■ **WHAT THE EXERCISE ASKS**:
Retype each line of the listing below, from the first through the one holding "COL = S.collection", with no other lines.

■ **PROVIDED MATERIAL**:
§

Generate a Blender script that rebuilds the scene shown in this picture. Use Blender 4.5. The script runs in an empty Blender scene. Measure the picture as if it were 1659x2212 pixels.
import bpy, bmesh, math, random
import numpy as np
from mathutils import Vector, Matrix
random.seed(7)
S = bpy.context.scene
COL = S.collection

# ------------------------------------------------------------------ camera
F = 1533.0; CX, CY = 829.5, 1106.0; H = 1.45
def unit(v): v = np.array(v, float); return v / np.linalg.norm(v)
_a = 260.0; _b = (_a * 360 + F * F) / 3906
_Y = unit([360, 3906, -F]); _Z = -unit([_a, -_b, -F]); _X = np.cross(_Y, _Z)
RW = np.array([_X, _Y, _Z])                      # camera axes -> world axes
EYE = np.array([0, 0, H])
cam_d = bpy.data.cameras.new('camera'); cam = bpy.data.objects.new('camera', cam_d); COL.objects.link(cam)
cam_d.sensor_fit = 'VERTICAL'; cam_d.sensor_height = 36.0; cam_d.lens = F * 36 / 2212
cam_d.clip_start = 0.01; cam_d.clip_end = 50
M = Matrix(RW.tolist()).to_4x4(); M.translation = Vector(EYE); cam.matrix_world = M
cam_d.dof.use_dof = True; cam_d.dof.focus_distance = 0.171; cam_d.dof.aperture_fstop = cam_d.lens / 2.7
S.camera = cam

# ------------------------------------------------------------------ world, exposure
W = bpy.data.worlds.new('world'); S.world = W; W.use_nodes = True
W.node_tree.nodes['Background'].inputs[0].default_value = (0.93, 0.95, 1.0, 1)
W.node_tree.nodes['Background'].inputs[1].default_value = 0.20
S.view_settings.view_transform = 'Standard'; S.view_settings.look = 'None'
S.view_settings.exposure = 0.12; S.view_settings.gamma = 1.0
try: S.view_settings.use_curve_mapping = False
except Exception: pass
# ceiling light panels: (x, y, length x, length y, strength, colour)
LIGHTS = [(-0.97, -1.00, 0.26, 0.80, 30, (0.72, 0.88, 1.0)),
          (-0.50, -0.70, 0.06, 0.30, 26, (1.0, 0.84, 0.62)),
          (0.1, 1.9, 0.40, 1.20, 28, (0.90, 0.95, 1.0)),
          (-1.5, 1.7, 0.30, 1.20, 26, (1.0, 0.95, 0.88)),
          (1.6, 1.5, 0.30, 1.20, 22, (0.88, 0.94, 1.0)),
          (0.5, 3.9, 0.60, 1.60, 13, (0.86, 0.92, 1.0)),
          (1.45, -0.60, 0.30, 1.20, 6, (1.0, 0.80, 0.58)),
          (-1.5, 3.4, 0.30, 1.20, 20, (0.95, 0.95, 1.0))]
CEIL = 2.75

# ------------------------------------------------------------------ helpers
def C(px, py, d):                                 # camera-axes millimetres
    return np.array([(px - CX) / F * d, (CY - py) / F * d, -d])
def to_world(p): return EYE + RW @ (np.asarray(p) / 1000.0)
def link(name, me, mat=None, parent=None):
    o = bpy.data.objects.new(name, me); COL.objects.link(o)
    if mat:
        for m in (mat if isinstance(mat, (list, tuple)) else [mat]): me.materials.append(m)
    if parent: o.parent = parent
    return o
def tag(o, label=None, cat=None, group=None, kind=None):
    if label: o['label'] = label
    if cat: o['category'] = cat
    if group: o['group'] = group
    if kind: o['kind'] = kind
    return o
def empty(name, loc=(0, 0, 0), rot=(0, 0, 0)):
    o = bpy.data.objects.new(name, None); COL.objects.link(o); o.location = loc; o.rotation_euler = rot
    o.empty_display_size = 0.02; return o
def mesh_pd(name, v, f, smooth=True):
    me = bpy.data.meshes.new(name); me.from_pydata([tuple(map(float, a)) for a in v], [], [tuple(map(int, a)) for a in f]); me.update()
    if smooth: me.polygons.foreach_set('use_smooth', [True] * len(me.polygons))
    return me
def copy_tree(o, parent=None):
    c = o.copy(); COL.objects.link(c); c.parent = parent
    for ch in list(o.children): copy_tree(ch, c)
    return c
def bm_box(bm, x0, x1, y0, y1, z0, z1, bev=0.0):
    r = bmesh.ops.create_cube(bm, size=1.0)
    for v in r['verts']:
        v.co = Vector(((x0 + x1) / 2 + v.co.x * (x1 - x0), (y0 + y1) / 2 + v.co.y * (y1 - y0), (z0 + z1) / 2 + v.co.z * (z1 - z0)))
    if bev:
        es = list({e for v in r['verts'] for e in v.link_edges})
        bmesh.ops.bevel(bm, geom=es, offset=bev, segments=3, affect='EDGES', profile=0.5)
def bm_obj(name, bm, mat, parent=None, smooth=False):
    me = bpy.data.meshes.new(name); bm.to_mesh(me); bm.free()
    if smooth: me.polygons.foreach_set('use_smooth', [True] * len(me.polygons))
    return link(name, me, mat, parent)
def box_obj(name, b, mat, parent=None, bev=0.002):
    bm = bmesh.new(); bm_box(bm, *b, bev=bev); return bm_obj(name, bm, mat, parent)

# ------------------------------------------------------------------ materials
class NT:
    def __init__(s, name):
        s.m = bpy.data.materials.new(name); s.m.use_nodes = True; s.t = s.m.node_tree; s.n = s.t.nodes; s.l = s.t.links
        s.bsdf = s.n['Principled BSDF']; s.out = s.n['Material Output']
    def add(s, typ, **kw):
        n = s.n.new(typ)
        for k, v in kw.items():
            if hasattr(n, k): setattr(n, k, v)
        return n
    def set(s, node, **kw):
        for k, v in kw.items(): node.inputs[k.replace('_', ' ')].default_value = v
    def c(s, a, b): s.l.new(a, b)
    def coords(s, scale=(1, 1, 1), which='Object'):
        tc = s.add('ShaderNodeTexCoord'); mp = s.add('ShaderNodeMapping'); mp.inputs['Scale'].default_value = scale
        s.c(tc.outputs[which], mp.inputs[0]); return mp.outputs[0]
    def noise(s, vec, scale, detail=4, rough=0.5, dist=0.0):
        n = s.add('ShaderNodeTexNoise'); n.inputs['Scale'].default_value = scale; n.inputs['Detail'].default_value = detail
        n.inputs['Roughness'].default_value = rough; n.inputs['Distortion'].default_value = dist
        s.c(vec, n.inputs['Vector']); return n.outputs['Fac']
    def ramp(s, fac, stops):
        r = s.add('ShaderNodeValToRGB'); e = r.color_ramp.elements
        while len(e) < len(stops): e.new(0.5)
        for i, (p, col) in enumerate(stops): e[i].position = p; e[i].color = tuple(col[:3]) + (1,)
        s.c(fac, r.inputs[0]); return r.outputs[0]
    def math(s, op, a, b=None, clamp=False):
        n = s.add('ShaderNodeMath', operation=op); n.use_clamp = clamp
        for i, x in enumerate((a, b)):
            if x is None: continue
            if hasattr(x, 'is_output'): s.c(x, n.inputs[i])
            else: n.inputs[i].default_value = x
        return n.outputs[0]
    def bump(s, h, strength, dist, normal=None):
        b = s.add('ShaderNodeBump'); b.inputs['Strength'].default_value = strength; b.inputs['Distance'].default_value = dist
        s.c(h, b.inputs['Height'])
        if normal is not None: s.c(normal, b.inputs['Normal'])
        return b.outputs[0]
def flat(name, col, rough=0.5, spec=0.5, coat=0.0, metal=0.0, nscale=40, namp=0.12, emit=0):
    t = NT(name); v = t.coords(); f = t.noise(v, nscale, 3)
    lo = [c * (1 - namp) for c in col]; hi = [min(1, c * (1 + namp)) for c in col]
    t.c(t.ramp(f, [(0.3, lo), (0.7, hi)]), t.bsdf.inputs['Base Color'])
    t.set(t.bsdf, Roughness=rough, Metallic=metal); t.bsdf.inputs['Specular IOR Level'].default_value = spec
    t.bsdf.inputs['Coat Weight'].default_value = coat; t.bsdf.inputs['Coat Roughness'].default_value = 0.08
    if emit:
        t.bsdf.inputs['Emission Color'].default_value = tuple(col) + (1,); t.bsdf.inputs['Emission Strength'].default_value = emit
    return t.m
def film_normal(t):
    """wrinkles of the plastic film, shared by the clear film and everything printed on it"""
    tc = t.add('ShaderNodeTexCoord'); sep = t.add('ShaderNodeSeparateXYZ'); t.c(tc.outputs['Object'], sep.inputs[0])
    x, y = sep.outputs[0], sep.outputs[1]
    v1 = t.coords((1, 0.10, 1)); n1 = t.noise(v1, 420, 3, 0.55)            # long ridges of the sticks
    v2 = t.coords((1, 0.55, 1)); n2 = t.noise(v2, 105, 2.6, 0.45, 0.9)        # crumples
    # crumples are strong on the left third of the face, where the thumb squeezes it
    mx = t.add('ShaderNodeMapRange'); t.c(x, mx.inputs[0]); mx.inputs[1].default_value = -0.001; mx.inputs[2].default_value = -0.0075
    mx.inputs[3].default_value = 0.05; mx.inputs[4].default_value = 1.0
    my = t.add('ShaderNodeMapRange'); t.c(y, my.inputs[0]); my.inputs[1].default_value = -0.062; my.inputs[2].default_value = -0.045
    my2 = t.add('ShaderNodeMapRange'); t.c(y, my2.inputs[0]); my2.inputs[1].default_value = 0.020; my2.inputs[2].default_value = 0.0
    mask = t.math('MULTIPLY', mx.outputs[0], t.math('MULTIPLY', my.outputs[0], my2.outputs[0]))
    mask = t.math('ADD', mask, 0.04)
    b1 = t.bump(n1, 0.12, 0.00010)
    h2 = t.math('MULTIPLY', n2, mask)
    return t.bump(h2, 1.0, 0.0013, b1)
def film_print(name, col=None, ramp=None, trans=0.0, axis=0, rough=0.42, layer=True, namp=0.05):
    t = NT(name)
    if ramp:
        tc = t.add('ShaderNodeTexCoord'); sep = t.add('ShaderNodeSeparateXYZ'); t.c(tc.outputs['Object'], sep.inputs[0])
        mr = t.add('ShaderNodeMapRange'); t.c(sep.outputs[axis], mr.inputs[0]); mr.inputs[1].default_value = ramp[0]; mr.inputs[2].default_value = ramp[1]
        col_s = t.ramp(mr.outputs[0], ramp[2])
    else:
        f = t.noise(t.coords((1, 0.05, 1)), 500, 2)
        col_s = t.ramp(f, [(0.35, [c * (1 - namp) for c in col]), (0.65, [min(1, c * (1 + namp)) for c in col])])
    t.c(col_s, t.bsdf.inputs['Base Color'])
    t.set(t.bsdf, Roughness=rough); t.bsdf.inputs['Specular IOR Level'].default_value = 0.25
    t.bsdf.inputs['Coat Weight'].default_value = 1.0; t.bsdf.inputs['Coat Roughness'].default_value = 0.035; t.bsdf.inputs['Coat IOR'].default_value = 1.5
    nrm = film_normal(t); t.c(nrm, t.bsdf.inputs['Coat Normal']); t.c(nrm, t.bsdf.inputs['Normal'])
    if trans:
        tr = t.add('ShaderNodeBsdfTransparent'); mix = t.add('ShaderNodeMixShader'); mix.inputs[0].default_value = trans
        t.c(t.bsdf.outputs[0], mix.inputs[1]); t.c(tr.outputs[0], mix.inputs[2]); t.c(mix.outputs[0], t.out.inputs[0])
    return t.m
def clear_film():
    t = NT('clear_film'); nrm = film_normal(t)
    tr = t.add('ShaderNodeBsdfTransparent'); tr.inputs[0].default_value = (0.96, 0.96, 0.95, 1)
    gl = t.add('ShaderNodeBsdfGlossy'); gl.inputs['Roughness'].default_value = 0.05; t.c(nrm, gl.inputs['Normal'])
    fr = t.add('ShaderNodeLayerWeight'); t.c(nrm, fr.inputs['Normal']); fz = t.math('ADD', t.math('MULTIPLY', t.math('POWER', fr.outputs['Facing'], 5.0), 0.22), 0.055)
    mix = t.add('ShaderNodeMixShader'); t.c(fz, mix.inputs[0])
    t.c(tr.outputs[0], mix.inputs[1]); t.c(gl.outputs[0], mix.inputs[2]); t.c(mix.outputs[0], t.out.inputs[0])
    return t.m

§

■ **ANSWER FOR THIS EXERCISE**:
Generate a Blender script that rebuilds the scene shown in this picture. Use Blender 4.5. The script runs in an empty Blender scene. Measure the picture as if it were 1659x2212 pixels.
import bpy, bmesh, math, random
import numpy as np
from mathutils import Vector, Matrix
random.seed(7)
S = bpy.context.scene
COL = S.collection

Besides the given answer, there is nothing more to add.